A forgotten work by the pioneering composer Florence Price has been rediscovered and performed for the first time in nearly 80 years.
Price made history in 1933 when she became the first African-American woman to have a symphony performed by a major US orchestra, in Chicago.
But her work faded into obscurity after her death in 1953.
Much of it was thought to be lost, until a cache of music was found in her former summer house in Chicago in 2009.
Musicologist Samantha Ege has spent the past two years trawling through those archives to reconstruct her solo piano pieces. Among them was Fantasie Nègre No 3 in F Minor, which was long presumed to be incomplete.
'Gathering dust'
"The music just ended after two pages really abruptly," Ege told the BBC. She made it her mission to find the missing pieces in Price's archive, which is now held in the University of Arkansas.
The problem was that, while the piece starts in F minor, the second page ends in a different key - A♭ major.
Using Price's previous compositions as a template, Ege assumed the Fantasie would return to the original key in its closing passages.
"I tried to imagine where the music could go," she said. "But I didn't have a piano [in the archives] so I was really just trying to work it all out in my head."
The eureka moment came when Ege realised Price "had more to say" in the second key of A♭ major.
She quickly found pages of manuscript that seemed match the first two sheets of Fantasie Nègre No 3 just "gathering dust" in a box on a shelf.
She wasn't convinced of her breakthrough until she went home and tried the piece out on her piano.
"When I was playing through the music and it was under my fingers it just felt magical. It felt that history was coming to life," she told BBC arts correspondent Rebecca Jones.
"I sort of had chills thinking about the fact that I am hearing this music for the first time in this century."
Ege subsequently recorded the piece - the first time it has been committed to tape - for a new CD, Fantasie Nègre - The Piano Music of Florence Price.
https://www.youtube.com/watch?v=K8R-lxn-BQw
It was released on Monday, International Women's Day, alongside recordings of Price's other Fantasies and various "sketches and snapshots" that Ege found in the archive.
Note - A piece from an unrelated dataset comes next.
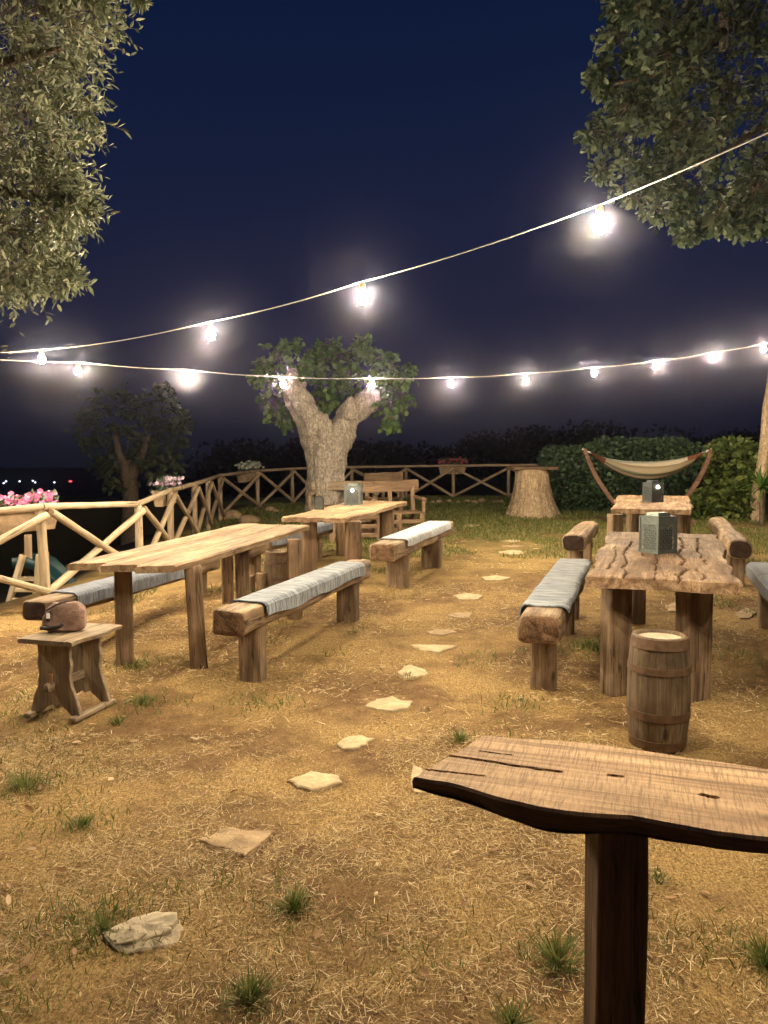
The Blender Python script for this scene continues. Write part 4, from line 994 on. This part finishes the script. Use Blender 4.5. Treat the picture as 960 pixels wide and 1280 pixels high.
def mulberry():
    d = 16.0; sc = d/960; b = Vector(((407-480)*sc, d, g(-1.2, d))); rt = root('mulberry_tree', b, 'thick pollarded tree forking in two behind the rear left table', 'tree')
    V = []; Fc = []
    def seg(pts, radii, n=26, lump=.10, fl=.06):
        sd = seed(); P = []; R = []
        for k in range(len(pts)-1):
            for i in range(8): P.append(Vector(pts[k]).lerp(Vector(pts[k+1]), i/8)); R.append(radii[k]+(radii[k+1]-radii[k])*i/8)
        P.append(Vector(pts[-1])); R.append(radii[-1])
        P = [P[max(0, k-3):k+4] for k in range(len(P))]; P = [sum(q, Vector())/len(q) for q in P]
        vs, fs = tube(P, 1, n); o = len(V)
        for k in range(len(P)):
            for j in range(n):
                v = vs[k*n+j]-P[k]; q = P[k]+v*R[k]; a = 2*PI*j/n
                V.append(P[k]+v*R[k]*.95*(1+lump*noise.noise(q*2.2+sd)*1.6+lump*.8*noise.noise(q*5+sd)+fl*noise.noise(Vector((math.cos(a)*4, math.sin(a)*4, q.z*.35))+sd)))
        Fc.extend(tuple(i+o for i in f) for f in fs)
    q = lambda x, y, dd=0: pd(x, y, d+dd)
    seg([b-Vector((0, 0, .3)), q(407, 630), q(407, 600), q(409, 570), q(410, 540)], [28*sc, 25.5*sc, 24*sc, 25*sc, 25*sc], lump=.05, fl=.12)
    seg([q(404, 575), q(396, 540, -.05), q(380, 512, -.15), q(367, 492, -.2), q(366, 475, -.2), q(372, 462, -.1)], [22*sc, 20*sc, 17.5*sc, 15*sc, 13.5*sc, 9*sc], lump=.16)
    seg([q(412, 575), q(424, 540, .1), q(438, 520, .15), q(452, 507, .2), q(464, 494, .2), q(469, 484, .2)], [22*sc, 19*sc, 16*sc, 16*sc, 14*sc, 8*sc], lump=.2)
    seg([q(436, 525, 0), q(438, 505, -.1), q(437, 494, -.1)], [13*sc, 9.5*sc, 6*sc], lump=.2)
    seg([q(405, 545, -.2), q(404, 525, -.3), q(400, 518, -.3)], [15*sc, 10*sc, 5*sc], lump=.2)
    o = mk('trunk', V, Fc, M['bark'], rt, smooth=True)
    rm = o.modifiers.new('fuse', 'REMESH'); rm.mode = 'VOXEL'; rm.voxel_size = .035; rm.use_smooth_shade = True
    tx = bpy.data.textures.new('knobs', 'CLOUDS'); tx.noise_scale = .13; dm = o.modifiers.new('knobs', 'DISPLACE'); dm.texture = tx; dm.strength = .10; dm.mid_level = .5
    E = [(345, 448, 20, .3), (362, 430, 14, .3), (383, 440, 16, .4), (335, 478, 18, .4), (340, 505, 17, .3), (355, 522, 10, .4), (330, 460, 12, .2), (402, 452, 20, .7), (425, 445, 22, .9), (450, 440, 20, .9), (405, 480, 20, .5), (398, 500, 12, .2), (428, 478, 18, .8),
         (472, 447, 18, .6), (490, 460, 17, .4), (502, 468, 12, .3), (500, 492, 15, .3), (486, 505, 15, .1), (490, 522, 10, .1), (476, 478, 16, .7), (412, 505, 10, .0), (440, 470, 18, .6), (384, 462, 10, -.3), (408, 432, 14, .6), (455, 430, 10, .8), (322, 470, 7, .3), (512, 462, 5, .3)]
    cl = [(pd(x, y, d+dd+random.uniform(-.2, .5)), r*sc*1.15) for x, y, r, dd in E]
    crown(cl, 17, 6, BROAD, .14, 'mulb', rt, -.35, twigs=.006, sl=1.2)
mulberry()
def dark_tree():
    d = 20.; sc = d/960; b = Vector(((162-480)*sc, d, g(-6.6, d))); rt = root('bushy_tree', b, 'dim bushy tree standing beyond the fence at the left', 'tree')
    q = lambda x, y, dd=0: pd(x, y, d+dd)
    limb(rt, [b-Vector((0, 0, .4)), q(162, 640), q(163, 605), q(160, 575)], .24, .17, 'barkdark', 'trunk', 14); limb(rt, [q(162, 600), q(175, 575), q(185, 545)], .16, .06); limb(rt, [q(162, 595), q(148, 565), q(140, 530)], .14, .05)
    E = [(125, 505, 20), (150, 500, 20), (120, 535, 22), (150, 530, 28), (180, 515, 24), (205, 500, 14), (205, 488, 8), (200, 530, 24), (220, 545, 16), (190, 555, 28), (160, 560, 24), (130, 565, 20), (215, 570, 18), (190, 585, 20), (140, 590, 16), (110, 520, 12), (112, 550, 12), (228, 525, 9), (170, 580, 16), (155, 605, 12), (212, 590, 12), (180, 540, 30), (218, 508, 7)]
    cl = [(pd(x, y, d+random.uniform(-.9, .9)), r*sc*1.1) for x, y, r in E]
    crown(cl, 17, 8, BROAD, .15, 'darkleaf', rt, -.12)
dark_tree()
# dark woods behind, read as one mass
def woods():
    P = []; U = []
    for _ in range(90):
        x = random.uniform(-14, 56); y = random.uniform(60, 78); top = 8.2+2.2*noise.noise(Vector((x*.09, 1, 1)))+(-3.6 if x > 8 else -4.6)
        r = random.uniform(2.2, 4.2); c = Vector((x, y, top-r))
        for _ in range(520):
            v = Vector((random.gauss(0, 1), random.gauss(0, 1), random.gauss(0, 1))).normalized()*r*random.random()**.4
            P.append((c.x+v.x, c.y+v.y, min(c.z+v.z*1.0, 99)))
        for _ in range(420): P.append((c.x+random.gauss(0, 2.), c.y+random.gauss(0, 1), random.uniform(-8, top-r)))
    P = np.array(P); N = len(P); o = cloud('woods', *BROAD, P, rng.normal(0, 1, (N, 3)), rng.normal(0, 1, (N, 3)), .42, 'woods'); tag(o, 'dark mass of woods beyond the far fence', 'woods', kind='stuff')
woods()
# hedge, bush, plant
def hedge(name, label, x0, x1, ytop, d, dep, n, size, mat, group, ybot=640):
    a = pd(x0, ytop, d); c = pd(x1, ytop, d); mx = (a.x+c.x)/2; zb = g(mx, d); rt = root(name, (mx, d+dep/2, zb), label, 'hedge' if name == 'hedge' else 'bush', group)
    P = []; A = []; hx = (c.x-a.x)/2; H = a.z-zb; sd = seed()
    while len(P) < n:
        u, v, w = random.uniform(-1, 1), random.uniform(-1, 1), random.uniform(0, 1)
        k = max(abs(u)**4+abs(v)**4, 0)+max(0, w*2-1)**5
        lim = 1+.35*noise.noise(Vector((u*2.2, v*2, w*2.4))+sd)
        if k > lim or k < .30*random.random(): continue
        P.append((mx+u*hx, d+dep/2+v*dep/2, zb+w*H*(1+.03*noise.noise(Vector((u*9, v*4, 1))+sd)))); A.append((u*.6+random.gauss(0, .6), v*.5-.3+random.gauss(0, .6), random.gauss(.2, .6)))
    cloud('foliage', *BROAD, np.array(P), np.array(A), rng.normal(0, .6, (n, 3))+np.array([0, -.3, 1]), size*(.6+.8*rng.random(n)), mat, rt)
    for k in range(5):
        xx = mx+hx*(-.7+.35*k); limb(rt, [(xx, d+dep/2, zb-.1), (xx+random.uniform(-.15, .15), d+dep/2, zb+H*.75)], .035, .012, name='stem', n=6)
hedge('hedge', 'dark clipped hedge behind the hammock', 735, 890, 546, 18.3, 1.2, 9500, .095, 'hedge', None)
hedge('hedge', 'lower shadowed hedge between the stump and the hammock', 682, 748, 558, 18.6, 1.2, 4500, .095, 'hedge', None)
hedge('bush', 'bright yellow green bush right of the hammock', 899, 956, 549, 16.4, 1.0, 3200, .12, 'bush', None)
hedge('bush', 'low leafy shrub at the gap between hedge and bush', 868, 898, 612, 16.6, .6, 700, .10, 'bush', None)
p = gp(948, 640); rt = root('spiky_plant', (p.x, 15.6, g(p.x, 15.6)), 'bright green spiky leaved plant at the right edge', 'plant')
c = pd(953, 608, 15.6); N = 46; an = rng.random(N)*2*PI; el = rng.random(N)*1.4-.1
cloud('leaves', *GBLADE, np.tile(np.array(tuple(c)), (N, 1))+rng.normal(0, .03, (N, 3)), np.stack([np.cos(an)*np.cos(el), np.sin(an)*np.cos(el), np.sin(el)], 1), np.tile(np.array([[0, 0, -1.]]), (N, 1))+rng.normal(0, .2, (N, 3)), np.stack([.38+.2*rng.random(N), np.full(N, .07), .4+.2*rng.random(N)], 1), 'yucca', rt)
limb(rt, [(c.x, 15.6, g(c.x, 15.6)-.1), tuple(c)], .05, .04, name='stem')
b = Vector((8.02, 16.4, g(8.02, 16.4))); rt = root('wooden_pole', b, 'tall weathered wooden pole leaning at the right edge', 'pole')
limb(rt, [b-Vector((0, 0, .3)), b+Vector((.10, 0, 1.3)), b+Vector((.30, 0, 4.6))], .16, .10, 'stump', 'shaft', 16)
v, f = lathe([(.0001, .13), (.11, .12), (.115, .0), (.0001, -.01)], 16); mk('cap', v, f, M['zinc'], rt, I(b.x+.30, b.y, b.z+4.58))
# ------------------------------------------------------------------ hammock
def hammock():
    d = 16.0; L = pd(729, 559, d); R = pd(888, 559, d); gz = g((L.x+R.x)/2, d); cx = (L.x+R.x)/2
    rt = root('hammock', (cx, d, gz), 'striped hammock slung in a curved reddish wooden stand', 'hammock')
    for s, P in ((-1, L), (1, R)):
        ys = [(729, 558), (735, 575), (745, 597), (757, 615), (770, 632), (790, 640)] if s < 0 else [(889, 558), (885, 575), (876, 595), (864, 614), (850, 630), (830, 640)]
        pts = [pd(x, y, d+.02*k) for k, (x, y) in enumerate(ys)]
        Q = []
        for a, b in zip(pts, pts[1:]):
            for i in range(5): Q.append(a.lerp(b, i/5))
        Q.append(pts[-1]); Q = [sum(Q[max(0, k-2):k+3], Vector())/len(Q[max(0, k-2):k+3]) for k in range(len(Q))]
        vs = []; fs = []
        for k, p in enumerate(Q):
            t = (Q[min(k+1, len(Q)-1)]-Q[max(k-1, 0)]).normalized(); nrm = Vector((0, 1, 0)).cross(t).normalized()
            for u, v in ((-1, -1), (1, -1), (1, 1), (-1, 1)): vs.append(p+nrm*u*.045+Vector((0, v*.04, 0)))
        for k in range(len(Q)-1):
            for j in range(4): fs.append((k*4+j, k*4+(j+1) % 4, k*4+4+(j+1) % 4, k*4+4+j))
        fs += [(3, 2, 1, 0), tuple(4*(len(Q)-1)+j for j in range(4))]
        o = mk('stand_arm', vs, fs, M['red'], rt); bv = o.modifiers.new('b', 'BEVEL'); bv.width = .012; bv.segments = 2
        xx = P.x+s*-.55; beam('foot', (xx, d-.6, gz+.05), (xx, d+.7, gz+.06), .09, .09, 'red', 'red', rt, jit=.003)
        a = P+Vector((s*.02, 0, -.04)); e = P+Vector((-s*.16, 0, -.12)); mk('rope', *tube([a, e], .02, 6), M['rope'], rt)
    beam('base_beam', (L.x+.62, d+.05, gz+.06), (R.x-.62, d+.05, gz+.06), .09, .1, 'red', 'red', rt, jit=.003)
    a = L+Vector((.13, -.02, -.08)); b = R+Vector((-.13, -.02, -.08)); nu, nv = 50, 22; vs = []; fs = []; uv = []
    for i in range(nu+1):
        t = i/nu; p = a.lerp(b, t); s4 = 4*t*(1-t); w = .07+.50*s4**.75; sag = .57*s4**.9
        for j in range(nv+1):
            v = j/nv*2-1
            vs.append(Vector((p.x, p.y+v*w*.75, p.z-sag+(v*v)*.30*s4+.02*math.sin(v*14+t*3)*s4+.05*v*s4))); uv.append((t, j/nv))
    for i in range(nu):
        for j in range(nv): q = i*(nv+1)+j; fs.append((q, q+nv+1, q+nv+2, q+1))
    mk('sling', vs, fs, M['hammock'], rt, smooth=True, uv=uv)
hammock()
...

"Each one takes various ideas from a black folkloric musical tradition and blends [them] with the late 19th Century Romantic tradition," she said. "The first Fantasy Nègre is based on a spiritual, Please Don't Let This Harvest Pass... and I think of each one as different chapters in a very elaborate novel.
"Even though they were never published during her lifetime, she wrote them down and noted that they were some of her most worthy compositions, and so it's really moving to be able to bring that together and perform them together."